Ces incidents dont on ne sait pas grand-chose se déroulent dans un climat opaque, alors que l’opposition est muselée et violemment réprimée. Avec l’interdiction de certaines ONG environnementalistes comme Greenpeace India, il sera de plus en plus difficile de savoir ce qui se déroule réellement dans les centrales indiennes.
Quant au pays-modèle en matière de nucléaire… Je dirai que paradoxalement le pays le plus avancé en Asie reste le Japon. C’est tout dire.

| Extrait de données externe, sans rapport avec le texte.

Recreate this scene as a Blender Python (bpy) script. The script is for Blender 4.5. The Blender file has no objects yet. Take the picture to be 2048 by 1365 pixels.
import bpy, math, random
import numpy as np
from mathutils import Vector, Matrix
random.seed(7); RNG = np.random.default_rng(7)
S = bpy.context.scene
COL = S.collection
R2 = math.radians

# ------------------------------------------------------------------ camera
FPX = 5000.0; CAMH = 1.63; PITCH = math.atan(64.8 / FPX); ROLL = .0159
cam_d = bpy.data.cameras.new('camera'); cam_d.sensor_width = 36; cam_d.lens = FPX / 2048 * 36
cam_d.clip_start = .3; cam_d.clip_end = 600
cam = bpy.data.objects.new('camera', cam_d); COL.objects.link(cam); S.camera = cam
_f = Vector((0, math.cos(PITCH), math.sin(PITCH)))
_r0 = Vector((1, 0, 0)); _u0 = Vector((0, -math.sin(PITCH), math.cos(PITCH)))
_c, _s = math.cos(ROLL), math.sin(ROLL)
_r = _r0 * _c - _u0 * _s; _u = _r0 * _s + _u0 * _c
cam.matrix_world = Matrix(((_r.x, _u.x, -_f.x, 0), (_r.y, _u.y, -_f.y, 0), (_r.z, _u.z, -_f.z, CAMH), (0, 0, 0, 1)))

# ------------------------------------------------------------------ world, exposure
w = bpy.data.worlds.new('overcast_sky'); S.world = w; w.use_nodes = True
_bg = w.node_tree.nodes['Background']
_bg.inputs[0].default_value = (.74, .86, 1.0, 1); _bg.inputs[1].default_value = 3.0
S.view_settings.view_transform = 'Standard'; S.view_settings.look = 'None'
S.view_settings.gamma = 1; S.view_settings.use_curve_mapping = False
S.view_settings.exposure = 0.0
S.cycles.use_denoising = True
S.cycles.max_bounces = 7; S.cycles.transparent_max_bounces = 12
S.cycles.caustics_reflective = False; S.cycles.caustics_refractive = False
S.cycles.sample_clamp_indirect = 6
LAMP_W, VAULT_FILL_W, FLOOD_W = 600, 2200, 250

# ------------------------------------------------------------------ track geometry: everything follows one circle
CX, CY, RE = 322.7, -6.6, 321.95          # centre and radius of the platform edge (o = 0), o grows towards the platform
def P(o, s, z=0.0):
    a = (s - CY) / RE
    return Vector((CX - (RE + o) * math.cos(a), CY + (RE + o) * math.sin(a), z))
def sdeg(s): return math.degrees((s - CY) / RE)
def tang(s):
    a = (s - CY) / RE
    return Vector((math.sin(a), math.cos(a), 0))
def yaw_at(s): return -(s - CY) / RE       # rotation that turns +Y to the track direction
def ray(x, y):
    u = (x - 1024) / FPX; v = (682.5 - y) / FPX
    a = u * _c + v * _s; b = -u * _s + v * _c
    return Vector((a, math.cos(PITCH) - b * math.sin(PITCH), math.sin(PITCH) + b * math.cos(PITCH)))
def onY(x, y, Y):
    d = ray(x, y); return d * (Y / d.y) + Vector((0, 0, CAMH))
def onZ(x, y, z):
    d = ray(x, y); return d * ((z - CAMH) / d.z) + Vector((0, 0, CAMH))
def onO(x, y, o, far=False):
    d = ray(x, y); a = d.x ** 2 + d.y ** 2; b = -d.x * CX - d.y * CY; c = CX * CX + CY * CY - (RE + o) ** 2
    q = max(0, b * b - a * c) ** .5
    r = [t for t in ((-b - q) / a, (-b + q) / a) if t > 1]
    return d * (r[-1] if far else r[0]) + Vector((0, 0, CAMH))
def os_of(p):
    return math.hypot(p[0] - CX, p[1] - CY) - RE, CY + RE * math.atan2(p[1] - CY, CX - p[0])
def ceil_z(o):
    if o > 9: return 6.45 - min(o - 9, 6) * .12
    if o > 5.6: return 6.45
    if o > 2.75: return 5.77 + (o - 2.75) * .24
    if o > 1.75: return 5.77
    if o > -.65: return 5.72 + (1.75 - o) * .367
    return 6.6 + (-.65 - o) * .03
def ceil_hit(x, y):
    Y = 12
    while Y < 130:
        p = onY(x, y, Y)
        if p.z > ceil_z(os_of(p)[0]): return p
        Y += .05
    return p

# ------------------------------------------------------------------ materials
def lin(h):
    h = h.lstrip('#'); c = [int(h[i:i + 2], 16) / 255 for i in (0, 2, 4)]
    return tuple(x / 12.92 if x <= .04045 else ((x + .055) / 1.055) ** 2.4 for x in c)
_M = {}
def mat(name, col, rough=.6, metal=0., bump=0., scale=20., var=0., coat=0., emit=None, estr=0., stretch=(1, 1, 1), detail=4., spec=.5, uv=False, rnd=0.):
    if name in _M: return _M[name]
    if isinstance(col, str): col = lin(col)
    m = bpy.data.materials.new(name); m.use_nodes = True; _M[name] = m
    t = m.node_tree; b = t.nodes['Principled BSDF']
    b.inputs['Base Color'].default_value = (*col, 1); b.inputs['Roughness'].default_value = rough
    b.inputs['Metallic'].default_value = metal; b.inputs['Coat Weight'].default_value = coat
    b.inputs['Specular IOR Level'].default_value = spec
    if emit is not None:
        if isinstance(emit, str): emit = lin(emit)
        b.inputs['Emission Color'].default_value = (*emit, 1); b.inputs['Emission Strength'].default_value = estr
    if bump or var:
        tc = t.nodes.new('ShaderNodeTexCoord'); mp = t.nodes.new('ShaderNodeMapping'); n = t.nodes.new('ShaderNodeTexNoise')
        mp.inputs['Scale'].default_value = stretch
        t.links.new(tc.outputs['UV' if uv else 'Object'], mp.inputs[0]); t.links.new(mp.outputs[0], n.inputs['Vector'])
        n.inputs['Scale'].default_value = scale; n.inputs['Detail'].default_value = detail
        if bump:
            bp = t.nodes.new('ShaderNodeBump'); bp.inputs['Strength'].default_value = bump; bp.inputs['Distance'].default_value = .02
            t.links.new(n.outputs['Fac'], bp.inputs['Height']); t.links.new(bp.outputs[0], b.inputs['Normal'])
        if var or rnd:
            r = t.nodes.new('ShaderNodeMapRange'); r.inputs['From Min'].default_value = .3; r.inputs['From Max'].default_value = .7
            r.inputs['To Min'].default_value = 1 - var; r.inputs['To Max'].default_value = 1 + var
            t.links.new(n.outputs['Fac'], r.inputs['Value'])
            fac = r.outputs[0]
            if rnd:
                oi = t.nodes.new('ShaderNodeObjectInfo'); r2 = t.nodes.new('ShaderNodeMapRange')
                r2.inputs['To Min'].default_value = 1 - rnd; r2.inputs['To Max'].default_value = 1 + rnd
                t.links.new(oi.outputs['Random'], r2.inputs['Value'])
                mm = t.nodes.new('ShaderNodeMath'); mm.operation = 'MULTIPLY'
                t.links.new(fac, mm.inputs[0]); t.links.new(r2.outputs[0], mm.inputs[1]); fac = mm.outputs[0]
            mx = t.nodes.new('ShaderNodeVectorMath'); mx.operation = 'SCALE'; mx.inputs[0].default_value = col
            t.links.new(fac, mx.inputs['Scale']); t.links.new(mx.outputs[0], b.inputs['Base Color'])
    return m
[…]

Il est extrêmement difficile d’arrêter la machine à fabriquer des réacteurs nucléaires et à s’auto-justifier lorsque celle-ci est mise en route, tant les coûts de cette technologie sont importants. Mais pour les pays qui ont encore le choix, les Philippines, l’Indonésie, mais aussi tout une partie de l’Asie du Sud-Est, il existe une grande hésitation à s’aventurer sur la voie hasardeuse de l’atome. Après tout, si le nucléaire depuis plus de cinquante ans a souvent fait parler de lui à travers divers accidents, fuites radioactives ou prolifération vers la bombe, il ne représente aujourd’hui que 4,5% de l’énergie primaire produite dans le monde. Cela fait un peu court, surtout pour une industrie qui s’auto-proclame depuis des décennies « l’énergie de demain ».